Given that the flow is steady, the resulting model is the following partial, coupled, differential equations

\[ -\rho \frac{u_\theta^2}{r} {\hat e}_r = -\frac{\partial P}{\partial r} {\hat e}_r \; , \]

\[ 0 = – \frac{\partial P}{\partial \theta} {\hat e}_\theta \; , \]

and

\[ 0 = \left( -\frac{\partial P}{\partial z} – \rho g \right) {\hat e}_z \; . \]

The $$\theta$$ equation merely tells us that $$P = P(r,z)$$.  The $$z$$ equation is easily solved for both the inner and outer regions of the vortex because there is no discontinuity.  This gives

\[ P(r,z) = – \rho g z + f(r) \; .\]

The radial profile requires a bit more work as the inner and outer regions have to have separate integrations.  For the inner

\[ \frac{1}{\rho} \frac{\partial P}{\partial r} = \frac{ \Omega^2 r^2}{r} = \Omega^2 r \;\; r < a \; . \] In similar fashion, the outer integration yields \[ \frac{1}{\rho} \frac{\partial P}{\partial r} = \frac{\frac{\Omega^2 a^r}{r^2}}{r} = \frac{\Omega^2 a^4}{r^3} \;\; r > a \; . \]

Solving both of these equations gives

\[ P(r,z) = \left\{ \begin{array}{c} \frac{1}{2} \rho \Omega^2 r^2 – \rho g z + C_1 \;\; r < a \\ – \frac{1}{2} \rho \frac{\Omega^2 a^4}{r^2} – \rho g z + C_2 \;\; r > a \end{array} \right. \]

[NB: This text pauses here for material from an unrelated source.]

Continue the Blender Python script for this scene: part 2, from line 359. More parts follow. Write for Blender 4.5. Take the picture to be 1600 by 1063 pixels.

Continuity at $$r=a$$ gives

\[ -\frac{1}{2} \rho \Omega^2 a^2 – \rho g z + C_2 = \frac{1}{2} \rho \Omega^2 a^2 – \rho g z + C_1 \; , \]

which leads to

\[ C_2 – C_1 = \rho \Omega^2 a^2 \; .\]

We can determine the pressure difference between the core and far from the core by comparing the interrogating the above result.  The pressure at the core is

\[ P(0,z) = -\rho g z + C_1 \; \]

and the pressure at infinity is

\[ P(\infty,z) = – \rho g z + C_2 \; .\]

Their difference is

\[ P(\infty,z) – P(0,z) = C_2 – C_1 = \rho \Omega^2 a^2 \; , \]

which explains why the pressure at the center of a tornado (vortex) is lower than the pressure far from the core.

The free surface (the shape) of the vortex as a function of radius is found by setting $$P(r,z) = P_0$$ with the height being assumed to be $$z_0$$ at $$r=0$$.